In Berlin, Li presents herself as a new version of who she is: alternative, vegetarian, embedded in a queer community that champions freedom and self-determination. She frames this transformation as a series of conscious steps toward a more authentic life. And yet a subtle unease lingers. How reciprocal is this new sense of belonging? Her Berlin circle appears progressive and supportive, but when she speaks about aging, possible motherhood, freezing her eggs, or uncertainty about whether she might want a different life path, she is met with deflection instead of genuine engagement. The conscious decision not to have children feels less like an individual choice and more like an unquestioned stance. Her doubts do not easily fit into the group’s self-image.

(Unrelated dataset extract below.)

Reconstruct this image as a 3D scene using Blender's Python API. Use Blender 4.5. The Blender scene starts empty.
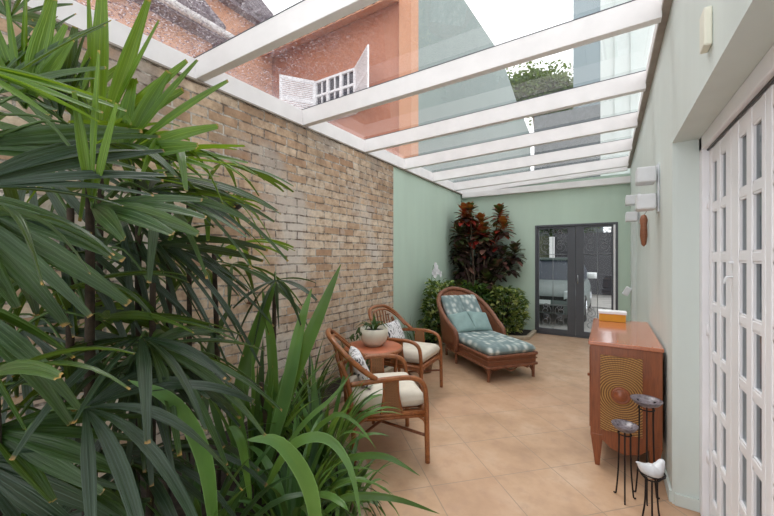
import bpy, math, random
from mathutils import Vector, Matrix, noise
C = bpy.context.scene.collection
PI = math.pi
R = math.radians
# ------------------------------------------------------------------ camera frame
CF, CC, CS, CH = 353.0, .8476, .5307, 1.45
def at(px, py, zc):
    """point at pixel px,py and depth zc (metres along the optical axis)"""
    u = (px-387)/CF; v = (259-py)/CF
    return Vector(((-CS+CC*u)*zc, (CC+CS*u)*zc, CH+v*zc))
# ------------------------------------------------------------------ materials
MATS = {}
def lin(c):
    return tuple((x/12.92 if x <= .04045 else ((x+.055)/1.055)**2.4) for x in c)
def rgb(r, g, b): return lin((r/255, g/255, b/255))+(1,)
class NT:
    def __init__(s, name):
        s.m = bpy.data.materials.new(name); s.m.use_nodes = True
        s.t = s.m.node_tree; s.t.nodes.clear()
        s.out = s.n('ShaderNodeOutputMaterial')
    def n(s, typ, **kw):
        nd = s.t.nodes.new(typ)
        for k, v in kw.items():
            if k in ('inp',): 
                for a, b in v.items():
                    if isinstance(b, bpy.types.NodeSocket): s.t.links.new(b, nd.inputs[a])
                    else: nd.inputs[a].default_value = b
            else: setattr(nd, k, v)
        return nd
    def math(s, op, a, b=0, c=None):
        d = {0: a, 1: b}
        if c is not None: d[2] = c
        return s.n('ShaderNodeMath', operation=op, inp=d).outputs[0]
    def ramp(s, fac, stops, interp='LINEAR'):
        nd = s.n('ShaderNodeValToRGB', inp={0: fac}); cr = nd.color_ramp; cr.interpolation = interp
        while len(cr.elements) < len(stops): cr.elements.new(.5)
        for e, (p, c) in zip(cr.elements, stops):
            e.position = p; e.color = c if len(c) == 4 else tuple(c)+(1,)
        return nd.outputs[0]
    def mix(s, f, a, b, mode='MIX'):
        nd = s.n('ShaderNodeMix', data_type='RGBA', blend_type=mode)
        for i, v in ((0, f), (6, a), (7, b)):
            if isinstance(v, bpy.types.NodeSocket): s.t.links.new(v, nd.inputs[i])
            else: nd.inputs[i].default_value = v
        return nd.outputs[2]
    def noise(s, scale, vec=None, detail=4, rough=.55):
        i = {'Scale': scale, 'Detail': detail, 'Roughness': rough}
        if vec is not None: i['Vector'] = vec
        return s.n('ShaderNodeTexNoise', inp=i).outputs[0]
    def coord(s, which='Object'): return s.n('ShaderNodeTexCoord').outputs[which]
    def bump(s, h, strength=.3, dist=.01):
        return s.n('ShaderNodeBump', inp={'Height': h, 'Strength': strength, 'Distance': dist}).outputs[0]
    def bsdf(s, col, rough=.5, metal=0, nor=None, spec=.5, **kw):
        i = {'Base Color': col, 'Roughness': rough, 'Metallic': metal, 'Specular IOR Level': spec}
        if nor is not None: i['Normal'] = nor
        i.update(kw)
        return s.n('ShaderNodeBsdfPrincipled', inp=i).outputs[0]
    def done(s, sh):
        s.t.links.new(sh, s.out.inputs[0]); return s.m
def simple(name, col, rough=.5, metal=0, var=.12, scale=8, bump=.0, bscale=60, spec=.5, **kw):
    t = NT(name); co = t.coord()
    f = t.noise(scale, co)
    dark = tuple(x*(1-var*1.6) for x in col[:3])+(1,); lite = tuple(min(1, x*(1+var)) for x in col[:3])+(1,)
    c = t.ramp(f, [(.3, dark), (.7, lite)])
    nor = t.bump(t.noise(bscale, co), bump, .004) if bump else None
    return t.done(t.bsdf(c, rough, metal, nor, spec, **kw))
def woodmat(name, a, b, rough=.35, axis=(1, 12, 12), scale=3, coat=0.0):
    t = NT(name); co = t.coord()
    mp = t.n('ShaderNodeMapping', inp={'Vector': co, 'Scale': axis}).outputs[0]
    f = t.noise(scale, mp, 6, .6); g = t.noise(scale*4, mp, 3)
    c = t.mix(.3, t.ramp(f, [(.3, a), (.7, b)]), t.ramp(g, [(.35, a), (.65, b)]))
    return t.done(t.bsdf(c, rough, 0, t.bump(g, .08, .002), .5, **{'Coat Weight': coat, 'Coat Roughness': .1}))
def leafmat(name, a, b, rib=None, tip=None, transl=.3, rough=.4, stripe=5):
    """a,b leaf colours; UV.x across the blade, UV.y along it"""
    t = NT(name); uv = t.n('ShaderNodeUVMap').outputs[0]; sp = t.n('ShaderNodeSeparateXYZ', inp={0: uv})
    co = t.coord()
    f = t.noise(3.5, co, 3)
    rnd = t.noise(1.3, co, 1)
    c = t.ramp(f, [(.32, a), (.68, b)])
    if rib:
        w = t.math('ABSOLUTE', t.math('SINE', t.math('MULTIPLY', sp.outputs[0], PI*stripe)))
        c = t.mix(t.ramp(w, [(0, (.85,)*3), (.22, (0, 0, 0))]), c, rib)
    if tip:
        yy = t.math('ADD', sp.outputs[1], t.math('MULTIPLY', t.math('SUBTRACT', t.noise(30, co), .5), .08))
        c = t.mix(t.ramp(yy, [(.985, (0, 0, 0)), (1.01, (1, 1, 1))]), c, tip)
    w2 = t.math('SINE', t.math('MULTIPLY', sp.outputs[0], PI*2*stripe*2))
    nor = t.bump(w2, .25, .002)
    p = t.bsdf(c, rough, 0, nor, .5)
    tc = t.mix(.55, c, (.36, .5, .03, 1), 'MIX')
    tr = t.n('ShaderNodeBsdfTranslucent', inp={'Color': tc}).outputs[0]
    return t.done(t.n('ShaderNodeMixShader', inp={0: transl, 1: p, 2: tr}).outputs[0])
# ------------------------------------------------------------------ mesh builder
def crom(pts, sub=6, closed=False):
    P = [Vector(p) for p in pts]; n = len(P); out = []
    rng = range(n if closed else n-1)
    for i in rng:
        if closed: a, b, c, d = P[(i-1) % n], P[i], P[(i+1) % n], P[(i+2) % n]
        else: a, b, c, d = P[max(i-1, 0)], P[i], P[i+1], P[min(i+2, n-1)]
        for k in range(sub):
            t = k/sub
            out.append(.5*((2*b)+(c-a)*t+(2*a-5*b+4*c-d)*t*t+(3*b-a-3*c+d)*t**3))
    if not closed: out.append(P[-1].copy())
    return out
class MB:
    def __init__(s): s.v = []; s.f = []; s.m = []; s.uv = []; s.M = None
    def add(s, vs, fs, mi=0, uvs=None):
        o = len(s.v)
        s.v += [(s.M @ Vector(v)) if s.M else Vector(v) for v in vs]
        for k, f in enumerate(fs):
            s.f.append([o+i for i in f]); s.m.append(mi)
            s.uv.append([uvs[i] for i in f] if uvs else [(0, 0)]*len(f))
    def box(s, x0, x1, y0, y1, z0, z1, mi=0):
        vs = [(x, y, z) for z in (z0, z1) for y in (y0, y1) for x in (x0, x1)]
        s.add(vs, [(0, 2, 3, 1), (4, 5, 7, 6), (0, 1, 5, 4), (2, 6, 7, 3), (0, 4, 6, 2), (1, 3, 7, 5)], mi); return s
    def obox(s, c, size, rot=(0, 0, 0), mi=0):
        from mathutils import Euler
        Mx = Matrix.Translation(c) @ Euler(rot).to_matrix().to_4x4()
        a, b, d = (q/2 for q in size)
        vs = [Mx @ Vector((x, y, z)) for z in (-d, d) for y in (-b, b) for x in (-a, a)]
        s.add(vs, [(0, 2, 3, 1), (4, 5, 7, 6), (0, 1, 5, 4), (2, 6, 7, 3), (0, 4, 6, 2), (1, 3, 7, 5)], mi); return s
    def tube(s, pts, r, n=8, sub=5, mi=0, closed=False, smooth=True):
        P = crom(pts, sub, closed) if smooth and len(pts) > 2 else [Vector(p) for p in pts]
        m = len(P); rr = r if isinstance(r, (list, tuple)) else [r, r]
        vs = []; prev = None
        for i, p in enumerate(P):
            if closed: t = P[(i+1) % m]-P[i-1]
            else: t = P[min(i+1, m-1)]-P[max(i-1, 0)]
            if t.length < 1e-9: t = Vector((0, 0, 1))
            t.normalize()
            if prev is None:
                a = Vector((0, 0, 1)) if abs(t.z) < .9 else Vector((1, 0, 0))
                prev = (a-t*a.dot(t)).normalized()
            else:
                prev = prev-t*prev.dot(t)
                prev = prev.normalized() if prev.length > 1e-6 else t.orthogonal().normalized()
            q = t.cross(prev); k = i/max(m-1, 1)*(len(rr)-1); j = min(int(k), len(rr)-2); rad = rr[j]*(1-(k-j))+rr[j+1]*(k-j)
            for h in range(n):
                an = 2*PI*h/n; vs.append(p+(prev*math.cos(an)+q*math.sin(an))*rad)
        fs = []
        for i in range(m if closed else m-1):
            j = (i+1) % m
            for h in range(n): fs.append((i*n+h, i*n+(h+1) % n, j*n+(h+1) % n, j*n+h))
        if not closed: fs += [tuple(range(n))[::-1], tuple((m-1)*n+h for h in range(n))]
        s.add(vs, fs, mi); return s
    def lathe(s, prof, c=(0, 0, 0), n=24, mi=0, sy=1.0):
        vs = []; fs = []; c = Vector(c)
        for r, z in prof:
            for h in range(n):
                a = 2*PI*h/n; vs.append(c+Vector((r*math.cos(a), r*math.sin(a)*sy, z)))
        for i in range(len(prof)-1):
            for h in range(n): fs.append((i*n+h, i*n+(h+1) % n, (i+1)*n+(h+1) % n, (i+1)*n+h))
        fs += [tuple(range(n))[::-1], tuple((len(prof)-1)*n+h for h in range(n))]
        s.add(vs, fs, mi); return s
    def prism(s, poly, h0, h1, axis='z', mi=0):
        n = len(poly)
        def P(a, b, h): return {'z': (a, b, h), 'y': (a, h, b), 'x': (h, a, b)}[axis]
        vs = [P(a, b, h0) for a, b in poly]+[P(a, b, h1) for a, b in poly]
        s.add(vs, [tuple(range(n))[::-1], tuple(range(n, 2*n))]+[(i, (i+1) % n, n+(i+1) % n, n+i) for i in range(n)], mi); return s
    def pad(s, c, ux, uy, uz, hx, hy, hz, n=12, e=6, mi=0, pinch=0.0):
        """soft cushion: half sizes hx,hy,hz along axes ux,uy,uz"""
        c, ux, uy, uz = Vector(c), Vector(ux).normalized(), Vector(uy).normalized(), Vector(uz).normalized()
        vs = []; fs = []
        for sg in (1, -1):
            for i in range(n+1):
                for j in range(n+1):
                    u = math.sin((i/n*2-1)*PI/2); v = math.sin((j/n*2-1)*PI/2)
                    th = ((1-abs(u)**e)*(1-abs(v)**e))**.5
                    pu = u*(1-pinch*(1-v*v)*(abs(u)**3)); pv = v*(1-pinch*(1-u*u)*(abs(v)**3))
                    vs.append(c+ux*hx*pu+uy*hy*pv+uz*(hz*th*sg))
        N = (n+1)**2
        for i in range(n):
            for j in range(n):
                a = i*(n+1)+j; fs.append((a, a+n+1, a+n+2, a+1)); fs.append((N+a, N+a+1, N+a+n+2, N+a+n+1))
        uvs = [((i//(n+1))/n, (i % (n+1))/n) for i in range(N)]*2
        s.add(vs, fs, mi, uvs); return s
    def blade(s, pts, w, nor, wp=None, fold=.15, pleat=0, mi=0, twist=0):
        """leaf blade along pts, half width w, facing nor; wp profile(t)->0..1"""
        m = len(pts); vs = []; uvs = []; K = 3 if not pleat else 5
        nor = Vector(nor)
        for i, p in enumerate(pts):
            t = (pts[min(i+1, m-1)]-pts[max(i-1, 0)])
            if t.length < 1e-9: t = Vector((0, 0, 1))
            t.normalize()
            sd = t.cross(nor)
            if sd.length < 1e-4: sd = t.orthogonal()
            sd.normalize(); up = sd.cross(t)
            if twist:
                q = Matrix.Rotation(twist*i/m, 3, t); sd = q @ sd; up = q @ up
            k = i/(m-1); ww = w*(wp(k) if wp else math.sin(PI*min(1, .12+.88*k))**.7)
            for a in range(K):
                x = a/(K-1)*2-1
                z = abs(x)*fold if not pleat else (fold*abs(x)+(pleat if a % 2 else -pleat))
                q_ = p+sd*ww*x+up*ww*z
                if q_.y < 7.5 and q_.z < 3.2: q_.x = max(q_.x, -2.59); q_.y = min(q_.y, 7.19); q_.z = min(q_.z, 2.76)
                vs.append(q_); uvs.append((a/(K-1), k))
        fs = [(i*K+a, i*K+a+1, (i+1)*K+a+1, (i+1)*K+a) for i in range(m-1) for a in range(K-1)]
        s.add(vs, fs, mi, uvs); return s
    def build(s, name, mats, parent=None, smooth=False, bevel=0, solid=0, world=True, loc=None, sub=0):
        me = bpy.data.meshes.new(name)
        off = Vector((0, 0, 0))
        if parent is not None and world: off = chain(parent)
        if loc is not None: off = Vector(loc)
        me.from_pydata([v-off for v in s.v], [], s.f)
        if not isinstance(mats, (list, tuple)): mats = [mats]
        for m in mats: me.materials.append(m)
        uvl = me.uv_layers.new(name='UVMap')
        k = 0
        for p, mi, uv in zip(me.polygons, s.m, s.uv):
            p.material_index = mi; p.use_smooth = smooth
            for q in uv: uvl.data[k].uv = q; k += 1
        me.update()
        o = bpy.data.objects.new(name, me); C.objects.link(o)
        if loc is not None: o.location = loc
        if parent is not None: o.parent = parent
        if solid:
            md = o.modifiers.new('solid', 'SOLIDIFY'); md.thickness = solid; md.offset = 0
        if bevel:
            md = o.modifiers.new('bevel', 'BEVEL'); md.width = bevel; md.segments = 2; md.limit_method = 'ANGLE'; md.angle_limit = R(40)
        if sub:
            md = o.modifiers.new('sub', 'SUBSURF'); md.levels = sub; md.render_levels = sub
        return o
def chain(o):
    v = Vector((0, 0, 0))
    while o is not None: v += o.location; o = o.parent
    return v
def thing(name, label, cat, loc=(0, 0, 0), rz=0, group=None):
    o = bpy.data.objects.new(name, None); C.objects.link(o); o.location = loc; o.rotation_euler = (0, 0, rz)
    o.empty_display_size = .1
    return tag(o, label, cat, group)
def tag(o, label, cat, group=None):
    o['label'] = label; o['category'] = cat
    if group: o['group'] = group
    return o
def struct(o): o['kind'] = 'structure'; return o
def sempty(name, loc=(0, 0, 0)):
    o = bpy.data.objects.new(name, None); C.objects.link(o); o.location = loc; return struct(o)
def dup(root, loc, rz=0, label=None):
    r = root.copy(); C.objects.link(r); r.location = loc; r.rotation_euler = (0, 0, rz)
    if label: r['label'] = label
    for ch in list(root.children):
        c = ch.copy(); C.objects.link(c); c.parent = r
        for g in list(ch.children):
            d = g.copy(); C.objects.link(d); d.parent = c
    return r
rnd = random.Random(7)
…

At the same time, she begins to critically examine her family’s narratives in China. Politically tinted stories about the West are exposed alongside Western projections onto China. The film shows how both sides rely on simplified images. Particularly striking are moments when these seemingly clear distinctions begin to blur. When Li sits in a luxurious car belonging to a Chinese friend, with dyed hair and a selfie camera in hand, the image could just as easily have been captured in Berlin. Aesthetic and cultural markers lose their clarity, and with them the certainty of what belongs to here and what to there.
From this dissolution of opposites emerge the film’s central questions: How free are our identity choices? Is self-realization an expression of inner truth or also the result of social echo chambers? Did we ever have a conscious choice? The focus shifts from cultural comparison to radical self-examination. It is no longer China versus Germany at the center, but the realization that identity always forms within the tension between expectation, adaptation, and personal desire. Li’s uncompromising self-observation is particularly powerful. She does not position herself as morally superior to either world, but openly reveals her restlessness and contradictions. Rebellion appears less as liberation than as a recurring pattern. In this way, the film explores not only external structures but also internal conflicts, lending it a strong sense of authenticity.
The documentary itself remains somewhat loose. Certain ideas are revisited without being fully deepened, the portrayal of her family remains fragmentary and some Berlin scenes function more as atmospheric snapshots than as sharp analysis. But this openness aligns with the film’s central theme. Identity is presented as a process rather than a finished state; the documentary refuses to serve definitive answers and consciously inhabits the in-between. Belonging becomes not a fixed place, but a mobile condition, which is the ability to hold contradictions and carry multiple identities at once. “Two Mountains Weighing Down My Chest” is therefore not only a deeply personal film about migration and queerness, but also a sharp reflection on a globalized present in which identity is constantly negotiated and rarely whole: It is humorous, self-critical, occasionally demanding, often moving, and above all, ultimately courageous in its refusal to settle for easy answers.